The Storyteller as Magician

The Storyteller as Magician December 4, 2008

I came across this long essay a couple months ago and have been meaning to write about it ever since. John Michael Greer is the Archdruid of the Ancient Order of Druids in America (AODA). I’ve found some of his work to be helpful (especially A World Full of Gods, his excellent theological treatise on polytheism), but this piece and most of his politics are far too radical (not to mention bleak) for my tastes.

What I find interesting in this article is Greer’s suggestion that storytellers are magicians – and by extension, that we can use stories to work magic. Greer says:

Quite a lot of magic, in fact, can be understood as storytelling. The mage uses symbol and ritual to tell a story, and makes it so spellbinding that the listeners come to believe that it’s real – and then make it real by their actions.

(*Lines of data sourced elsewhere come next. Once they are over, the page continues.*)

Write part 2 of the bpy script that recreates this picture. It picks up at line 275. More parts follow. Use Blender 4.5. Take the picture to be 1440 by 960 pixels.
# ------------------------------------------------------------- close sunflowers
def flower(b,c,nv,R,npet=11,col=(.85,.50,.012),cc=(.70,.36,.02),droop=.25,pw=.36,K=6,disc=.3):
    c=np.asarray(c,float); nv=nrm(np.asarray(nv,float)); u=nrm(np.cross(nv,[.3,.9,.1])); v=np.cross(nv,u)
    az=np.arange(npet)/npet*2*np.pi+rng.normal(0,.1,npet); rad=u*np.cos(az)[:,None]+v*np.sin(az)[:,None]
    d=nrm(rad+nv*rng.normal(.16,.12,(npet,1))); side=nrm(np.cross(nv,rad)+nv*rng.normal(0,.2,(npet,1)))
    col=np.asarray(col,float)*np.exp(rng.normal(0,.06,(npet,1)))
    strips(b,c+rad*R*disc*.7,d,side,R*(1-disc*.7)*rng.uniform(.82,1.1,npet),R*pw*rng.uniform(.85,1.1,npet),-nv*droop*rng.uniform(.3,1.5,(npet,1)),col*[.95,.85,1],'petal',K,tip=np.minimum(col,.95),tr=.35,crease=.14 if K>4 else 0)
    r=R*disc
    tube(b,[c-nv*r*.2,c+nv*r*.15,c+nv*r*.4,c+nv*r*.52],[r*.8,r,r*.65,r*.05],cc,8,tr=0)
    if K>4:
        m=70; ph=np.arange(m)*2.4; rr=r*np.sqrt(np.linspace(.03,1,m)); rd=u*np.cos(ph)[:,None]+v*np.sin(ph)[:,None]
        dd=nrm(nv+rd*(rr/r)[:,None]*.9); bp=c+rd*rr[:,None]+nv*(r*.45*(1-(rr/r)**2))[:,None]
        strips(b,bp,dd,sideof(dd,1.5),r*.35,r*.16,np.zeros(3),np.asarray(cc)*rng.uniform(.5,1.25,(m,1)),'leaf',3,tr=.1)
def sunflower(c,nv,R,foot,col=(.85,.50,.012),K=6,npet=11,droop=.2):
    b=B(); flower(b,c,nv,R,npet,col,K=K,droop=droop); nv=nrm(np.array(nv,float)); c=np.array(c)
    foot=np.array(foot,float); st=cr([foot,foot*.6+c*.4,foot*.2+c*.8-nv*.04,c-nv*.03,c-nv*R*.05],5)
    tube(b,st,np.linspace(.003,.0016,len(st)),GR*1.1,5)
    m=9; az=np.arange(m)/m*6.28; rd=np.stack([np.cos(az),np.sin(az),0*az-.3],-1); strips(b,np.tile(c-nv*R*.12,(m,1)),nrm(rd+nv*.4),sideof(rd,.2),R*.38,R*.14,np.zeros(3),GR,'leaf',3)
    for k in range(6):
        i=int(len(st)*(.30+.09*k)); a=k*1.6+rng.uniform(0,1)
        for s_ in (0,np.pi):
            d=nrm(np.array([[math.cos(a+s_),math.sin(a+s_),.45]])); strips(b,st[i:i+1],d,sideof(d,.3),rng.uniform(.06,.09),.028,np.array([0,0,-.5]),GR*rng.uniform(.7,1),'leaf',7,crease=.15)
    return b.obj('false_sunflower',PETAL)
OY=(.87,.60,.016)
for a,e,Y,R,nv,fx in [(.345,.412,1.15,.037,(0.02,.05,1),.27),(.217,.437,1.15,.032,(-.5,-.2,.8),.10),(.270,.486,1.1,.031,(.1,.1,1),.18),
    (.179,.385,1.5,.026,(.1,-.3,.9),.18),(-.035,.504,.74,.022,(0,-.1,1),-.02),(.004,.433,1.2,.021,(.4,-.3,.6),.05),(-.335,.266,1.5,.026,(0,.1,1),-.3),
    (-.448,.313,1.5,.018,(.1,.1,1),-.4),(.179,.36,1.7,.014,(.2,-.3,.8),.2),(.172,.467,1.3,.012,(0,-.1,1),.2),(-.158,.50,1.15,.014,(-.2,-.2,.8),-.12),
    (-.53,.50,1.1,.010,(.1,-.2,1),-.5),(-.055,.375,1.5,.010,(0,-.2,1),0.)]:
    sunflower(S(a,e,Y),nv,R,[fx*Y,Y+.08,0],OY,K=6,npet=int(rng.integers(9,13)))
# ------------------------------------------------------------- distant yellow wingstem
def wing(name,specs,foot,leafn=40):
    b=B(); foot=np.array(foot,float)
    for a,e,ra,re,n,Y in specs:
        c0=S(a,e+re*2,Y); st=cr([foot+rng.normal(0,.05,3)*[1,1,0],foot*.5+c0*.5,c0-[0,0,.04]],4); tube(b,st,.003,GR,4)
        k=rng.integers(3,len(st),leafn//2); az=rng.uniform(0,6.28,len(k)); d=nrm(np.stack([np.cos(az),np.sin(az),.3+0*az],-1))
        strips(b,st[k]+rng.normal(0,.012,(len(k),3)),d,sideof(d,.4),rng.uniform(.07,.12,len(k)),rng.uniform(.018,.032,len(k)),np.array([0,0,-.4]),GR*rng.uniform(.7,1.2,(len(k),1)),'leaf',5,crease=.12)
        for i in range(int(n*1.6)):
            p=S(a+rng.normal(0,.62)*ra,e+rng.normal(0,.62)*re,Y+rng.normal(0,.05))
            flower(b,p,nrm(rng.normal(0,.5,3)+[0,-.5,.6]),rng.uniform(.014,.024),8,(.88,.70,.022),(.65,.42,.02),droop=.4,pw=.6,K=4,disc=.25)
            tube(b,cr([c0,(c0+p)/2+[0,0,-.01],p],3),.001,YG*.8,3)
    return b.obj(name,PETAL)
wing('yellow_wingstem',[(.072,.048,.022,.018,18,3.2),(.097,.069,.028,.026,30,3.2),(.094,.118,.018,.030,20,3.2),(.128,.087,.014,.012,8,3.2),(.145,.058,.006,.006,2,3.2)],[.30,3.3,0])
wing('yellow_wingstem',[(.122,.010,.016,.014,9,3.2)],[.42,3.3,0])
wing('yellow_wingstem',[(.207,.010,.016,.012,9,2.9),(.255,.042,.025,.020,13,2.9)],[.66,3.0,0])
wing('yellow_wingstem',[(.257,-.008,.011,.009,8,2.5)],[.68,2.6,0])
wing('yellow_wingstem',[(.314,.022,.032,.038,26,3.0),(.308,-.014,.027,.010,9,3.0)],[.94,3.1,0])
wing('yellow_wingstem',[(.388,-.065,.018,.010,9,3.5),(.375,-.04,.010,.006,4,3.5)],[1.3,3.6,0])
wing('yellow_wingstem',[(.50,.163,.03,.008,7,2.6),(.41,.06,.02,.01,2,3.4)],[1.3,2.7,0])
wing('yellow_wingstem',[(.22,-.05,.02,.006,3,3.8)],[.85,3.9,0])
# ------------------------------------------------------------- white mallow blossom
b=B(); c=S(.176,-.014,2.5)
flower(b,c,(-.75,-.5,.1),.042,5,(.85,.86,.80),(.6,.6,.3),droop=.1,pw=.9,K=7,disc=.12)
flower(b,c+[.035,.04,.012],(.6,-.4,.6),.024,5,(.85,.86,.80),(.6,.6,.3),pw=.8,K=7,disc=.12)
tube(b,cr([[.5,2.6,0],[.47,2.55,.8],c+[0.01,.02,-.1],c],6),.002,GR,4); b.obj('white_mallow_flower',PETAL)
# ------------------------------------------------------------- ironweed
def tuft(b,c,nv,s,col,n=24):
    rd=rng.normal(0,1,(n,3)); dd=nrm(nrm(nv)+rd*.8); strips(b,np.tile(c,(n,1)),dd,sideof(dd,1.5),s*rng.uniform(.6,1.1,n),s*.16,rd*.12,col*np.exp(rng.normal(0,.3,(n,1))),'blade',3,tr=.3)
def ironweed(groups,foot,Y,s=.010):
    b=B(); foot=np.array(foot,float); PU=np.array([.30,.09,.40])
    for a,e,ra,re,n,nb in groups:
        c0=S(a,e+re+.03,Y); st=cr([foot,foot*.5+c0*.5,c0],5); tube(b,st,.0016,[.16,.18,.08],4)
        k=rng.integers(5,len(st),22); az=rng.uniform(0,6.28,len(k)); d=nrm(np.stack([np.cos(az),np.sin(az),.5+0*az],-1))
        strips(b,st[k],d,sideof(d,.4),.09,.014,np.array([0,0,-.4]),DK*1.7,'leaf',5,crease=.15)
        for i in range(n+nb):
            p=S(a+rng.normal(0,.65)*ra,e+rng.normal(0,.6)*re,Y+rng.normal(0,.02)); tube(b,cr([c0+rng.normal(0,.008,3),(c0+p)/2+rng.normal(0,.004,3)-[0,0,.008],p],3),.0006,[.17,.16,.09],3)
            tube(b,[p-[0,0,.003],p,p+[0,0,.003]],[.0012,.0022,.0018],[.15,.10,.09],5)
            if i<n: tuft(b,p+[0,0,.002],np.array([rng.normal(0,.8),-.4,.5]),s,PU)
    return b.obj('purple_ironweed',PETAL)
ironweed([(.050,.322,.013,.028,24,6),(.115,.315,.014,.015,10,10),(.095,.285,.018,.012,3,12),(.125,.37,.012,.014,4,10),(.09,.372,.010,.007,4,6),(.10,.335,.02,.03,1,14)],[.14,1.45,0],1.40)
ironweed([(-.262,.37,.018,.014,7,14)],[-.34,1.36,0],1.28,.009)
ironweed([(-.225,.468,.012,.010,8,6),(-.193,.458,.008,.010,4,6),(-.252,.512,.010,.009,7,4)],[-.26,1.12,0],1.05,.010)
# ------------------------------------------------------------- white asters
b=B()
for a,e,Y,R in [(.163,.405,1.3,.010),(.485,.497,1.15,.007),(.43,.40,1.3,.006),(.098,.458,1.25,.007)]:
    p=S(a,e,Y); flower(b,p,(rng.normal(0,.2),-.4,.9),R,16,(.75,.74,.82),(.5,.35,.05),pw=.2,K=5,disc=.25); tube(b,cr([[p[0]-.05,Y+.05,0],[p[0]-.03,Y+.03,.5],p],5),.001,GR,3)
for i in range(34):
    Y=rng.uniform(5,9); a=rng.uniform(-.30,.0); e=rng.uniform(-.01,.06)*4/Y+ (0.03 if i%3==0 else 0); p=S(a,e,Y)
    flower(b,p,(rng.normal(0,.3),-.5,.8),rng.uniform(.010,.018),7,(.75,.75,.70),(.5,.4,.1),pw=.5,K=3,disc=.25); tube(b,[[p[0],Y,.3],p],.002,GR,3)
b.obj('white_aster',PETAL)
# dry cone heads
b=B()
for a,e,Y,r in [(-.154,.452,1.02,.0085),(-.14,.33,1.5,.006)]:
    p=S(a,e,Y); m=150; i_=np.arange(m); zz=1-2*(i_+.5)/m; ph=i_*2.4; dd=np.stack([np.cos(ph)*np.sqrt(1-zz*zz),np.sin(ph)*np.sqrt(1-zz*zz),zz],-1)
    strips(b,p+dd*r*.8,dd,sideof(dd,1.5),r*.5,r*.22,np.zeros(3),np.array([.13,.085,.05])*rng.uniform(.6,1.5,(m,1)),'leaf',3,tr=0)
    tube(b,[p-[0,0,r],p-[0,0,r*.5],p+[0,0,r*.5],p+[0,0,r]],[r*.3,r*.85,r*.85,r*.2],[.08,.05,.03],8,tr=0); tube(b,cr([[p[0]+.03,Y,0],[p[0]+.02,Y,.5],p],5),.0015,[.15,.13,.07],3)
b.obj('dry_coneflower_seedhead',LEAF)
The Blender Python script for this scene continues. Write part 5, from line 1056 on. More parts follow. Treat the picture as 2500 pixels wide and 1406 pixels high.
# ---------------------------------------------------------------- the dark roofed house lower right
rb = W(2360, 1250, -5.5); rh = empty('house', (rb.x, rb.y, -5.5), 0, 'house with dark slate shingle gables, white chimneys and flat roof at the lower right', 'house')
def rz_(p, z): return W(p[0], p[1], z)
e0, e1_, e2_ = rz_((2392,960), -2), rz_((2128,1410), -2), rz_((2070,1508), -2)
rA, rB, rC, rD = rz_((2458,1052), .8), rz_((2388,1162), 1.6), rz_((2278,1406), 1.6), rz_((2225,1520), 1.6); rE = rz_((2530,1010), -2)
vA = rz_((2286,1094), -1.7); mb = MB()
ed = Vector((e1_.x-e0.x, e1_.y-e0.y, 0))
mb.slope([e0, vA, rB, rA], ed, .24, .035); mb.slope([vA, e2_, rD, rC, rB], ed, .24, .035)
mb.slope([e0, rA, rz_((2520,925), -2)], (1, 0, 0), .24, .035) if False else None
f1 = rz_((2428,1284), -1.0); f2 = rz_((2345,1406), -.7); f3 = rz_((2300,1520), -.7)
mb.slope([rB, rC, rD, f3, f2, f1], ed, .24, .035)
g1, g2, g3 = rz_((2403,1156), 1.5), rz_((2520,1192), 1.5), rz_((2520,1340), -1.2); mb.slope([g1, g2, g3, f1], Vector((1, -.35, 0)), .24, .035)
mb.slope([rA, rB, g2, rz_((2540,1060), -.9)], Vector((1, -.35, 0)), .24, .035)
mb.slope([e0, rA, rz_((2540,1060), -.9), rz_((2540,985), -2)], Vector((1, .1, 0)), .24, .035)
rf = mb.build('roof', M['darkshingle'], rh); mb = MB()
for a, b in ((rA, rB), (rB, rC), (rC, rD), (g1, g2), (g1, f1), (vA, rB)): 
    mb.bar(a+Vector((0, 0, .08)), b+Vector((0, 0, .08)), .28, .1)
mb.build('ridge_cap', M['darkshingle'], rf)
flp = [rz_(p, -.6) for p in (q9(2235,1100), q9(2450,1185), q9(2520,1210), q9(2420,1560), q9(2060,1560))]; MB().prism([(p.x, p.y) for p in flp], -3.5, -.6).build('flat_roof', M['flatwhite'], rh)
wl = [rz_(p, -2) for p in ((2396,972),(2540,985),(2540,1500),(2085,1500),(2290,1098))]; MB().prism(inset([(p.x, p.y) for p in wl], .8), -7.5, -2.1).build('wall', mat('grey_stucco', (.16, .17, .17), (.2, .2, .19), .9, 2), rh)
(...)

This is something anyone who passed high school English should understand, even if we don’t normally think of stories as magic. Greer goes on to say:

there’s … the subtler danger of falling under the spell of one’s own story, losing track of the fact that it’s a story rather than the raw undefined reality of human experience out of which stories are assembled. When that happens, the self-enchanted mage may not be able to let go of the story, even when it’s no longer relevant and another story would be more useful.

How many people have cast themselves as victims in their own stories? This lets them think of themselves as innocents who are wrongly oppressed and powerless to change their circumstances, and absolves themselves from responsibility to make things better.

The problem may not be your fault, but you’re still responsible for the solution – after all, it’s your life. Change your story, identify with the winners instead of the losers, with the heroes instead of the victims, with the magicians instead of the muggles. As above, so below. As within, so without.

If we want to change our lives and our world, we need to take a closer look at the stories we live by.